Madame la ministre, nous avons besoin d’une réponse internationale. En évoquant le sujet avec le ministre de l’intérieur, nous avons compris qu’il existait une volonté, mais il est vrai que celle-ci, je peux l’attester, a toujours existé, et que nous en voyons les limites. Aussi faut-il renforcer l’échelle des sanctions et la confiscation des biens, créer des unités spécialisées, vérifier nos frontières, faire en sorte que cette lutte soit considérablement intensifiée au niveau européen et conclure des conventions opérationnelles avec les pays d’origine. Nous savons qu’aujourd’hui, l’Europe est une plaque tournante. Nous savons que l’Afrique – vous évoquiez le réseau nigérian – est également pleinement concernée. Soyons aussi très attentifs à ce que notre aide au développement fasse en sorte que ces pays appliquent et respectent l’état de droit.
La pénalisation du client : cette proposition certes inédite dans notre droit nous range parmi les pays les plus modernes du monde, parmi ceux qui ont démontré avant les autres que l’égalité entre les hommes et les femmes n’était pas liée à l’évolution attendue des moeurs et des temps, mais à la volonté et aux progrès de la loi. C’est une mesure éducative, c’est un progrès de la responsabilité individuelle et collective, c’est une mesure qui doit conduire chaque individu à se poser une question simple : le corps est-il achetable, est-ce un objet de consommation sexuelle comme un autre, est-ce un produit ?
La prostitution ne peut être banalisée, car ce serait, me semble-t-il, un risque pour la société tout entière. Elle appelle des mesures d’application extrêmement fortes. Madame la ministre, vous avez une obligation très importante, si ce n’est de résultat, tout au moins de moyens. Vous devez multiplier les campagnes d’information et les mesures pédagogiques. Vous devez faire en sorte qu’au niveau de l’Union européenne, il y ait un sursaut sur ce sujet, et je vous engage à porter ce combat aussi à tous les niveaux internationaux, car la France, en adoptant cette mesure, donne un signal au monde dans la lutte contre les réseaux et affirme sa pleine légitimité.

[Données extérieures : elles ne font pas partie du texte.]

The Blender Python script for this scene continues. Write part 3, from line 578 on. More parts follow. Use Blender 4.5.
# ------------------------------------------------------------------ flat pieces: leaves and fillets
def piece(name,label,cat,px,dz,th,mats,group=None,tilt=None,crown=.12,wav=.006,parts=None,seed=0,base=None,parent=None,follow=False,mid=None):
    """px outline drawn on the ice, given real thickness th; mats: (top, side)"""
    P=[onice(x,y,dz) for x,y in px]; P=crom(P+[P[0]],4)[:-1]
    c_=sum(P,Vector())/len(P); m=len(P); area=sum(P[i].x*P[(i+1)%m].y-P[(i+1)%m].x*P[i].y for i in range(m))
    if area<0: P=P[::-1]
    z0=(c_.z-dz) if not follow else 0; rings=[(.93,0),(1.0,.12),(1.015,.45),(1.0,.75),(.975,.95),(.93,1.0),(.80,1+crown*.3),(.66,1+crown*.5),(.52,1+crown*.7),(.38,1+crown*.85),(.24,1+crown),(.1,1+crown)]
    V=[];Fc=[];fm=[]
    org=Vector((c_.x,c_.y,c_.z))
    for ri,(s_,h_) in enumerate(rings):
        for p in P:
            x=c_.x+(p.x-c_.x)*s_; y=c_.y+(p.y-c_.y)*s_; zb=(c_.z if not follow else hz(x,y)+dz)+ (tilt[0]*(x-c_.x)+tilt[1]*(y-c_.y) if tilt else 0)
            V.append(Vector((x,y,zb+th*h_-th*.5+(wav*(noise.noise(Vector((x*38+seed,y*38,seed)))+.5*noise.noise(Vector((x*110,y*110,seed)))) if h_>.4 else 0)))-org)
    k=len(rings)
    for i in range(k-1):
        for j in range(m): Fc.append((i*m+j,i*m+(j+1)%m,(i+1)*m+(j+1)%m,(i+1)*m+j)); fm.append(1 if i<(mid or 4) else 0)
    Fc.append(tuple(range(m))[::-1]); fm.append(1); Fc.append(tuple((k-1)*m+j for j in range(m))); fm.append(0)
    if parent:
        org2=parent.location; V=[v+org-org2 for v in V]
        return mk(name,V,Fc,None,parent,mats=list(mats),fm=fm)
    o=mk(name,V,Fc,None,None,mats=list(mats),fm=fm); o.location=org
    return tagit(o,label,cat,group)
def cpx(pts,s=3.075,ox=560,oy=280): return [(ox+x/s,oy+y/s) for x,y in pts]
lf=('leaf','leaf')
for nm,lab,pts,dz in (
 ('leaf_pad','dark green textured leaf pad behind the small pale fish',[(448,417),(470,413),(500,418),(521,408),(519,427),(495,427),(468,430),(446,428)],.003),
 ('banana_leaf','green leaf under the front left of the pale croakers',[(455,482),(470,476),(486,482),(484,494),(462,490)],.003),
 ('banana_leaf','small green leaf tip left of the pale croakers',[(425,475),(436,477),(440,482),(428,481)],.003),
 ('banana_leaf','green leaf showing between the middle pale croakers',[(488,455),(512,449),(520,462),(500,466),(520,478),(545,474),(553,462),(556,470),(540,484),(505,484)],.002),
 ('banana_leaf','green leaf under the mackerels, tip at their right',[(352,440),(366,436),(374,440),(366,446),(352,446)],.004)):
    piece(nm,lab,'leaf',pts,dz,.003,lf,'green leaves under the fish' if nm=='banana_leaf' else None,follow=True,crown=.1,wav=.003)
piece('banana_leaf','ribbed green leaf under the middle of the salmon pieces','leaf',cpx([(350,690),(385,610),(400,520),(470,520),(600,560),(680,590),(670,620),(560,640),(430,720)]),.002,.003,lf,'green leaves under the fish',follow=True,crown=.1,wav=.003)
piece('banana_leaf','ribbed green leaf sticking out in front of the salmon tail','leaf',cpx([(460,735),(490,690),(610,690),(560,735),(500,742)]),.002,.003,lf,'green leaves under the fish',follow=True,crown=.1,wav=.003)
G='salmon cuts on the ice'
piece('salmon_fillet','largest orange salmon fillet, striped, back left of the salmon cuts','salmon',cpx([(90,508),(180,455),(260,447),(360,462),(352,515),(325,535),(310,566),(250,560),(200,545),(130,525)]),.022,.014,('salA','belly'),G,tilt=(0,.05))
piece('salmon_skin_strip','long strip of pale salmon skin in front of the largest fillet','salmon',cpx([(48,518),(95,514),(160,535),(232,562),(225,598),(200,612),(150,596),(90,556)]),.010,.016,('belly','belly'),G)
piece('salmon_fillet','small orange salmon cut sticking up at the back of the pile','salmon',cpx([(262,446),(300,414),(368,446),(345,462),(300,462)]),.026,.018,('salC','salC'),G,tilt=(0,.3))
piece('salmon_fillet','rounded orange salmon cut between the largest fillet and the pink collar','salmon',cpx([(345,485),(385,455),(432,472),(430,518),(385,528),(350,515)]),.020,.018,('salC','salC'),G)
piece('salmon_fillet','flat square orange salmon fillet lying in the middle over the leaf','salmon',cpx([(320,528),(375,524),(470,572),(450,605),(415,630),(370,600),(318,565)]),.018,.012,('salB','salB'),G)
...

Au-delà, l’égalité passe par un ensemble de mesures transversales, interactives, et l’on ne peut lutter contre la prostitution si l’on n’élève pas, dans notre pays, l’égalité sur tous les autres sujets. Je serai à vos côtés pour que nous enregistrions des progrès sensibles dans un certain nombre de domaines, qui permettent aux femmes de se sentir plus libres, plus responsables de leur vie, plus en situation d’en décider.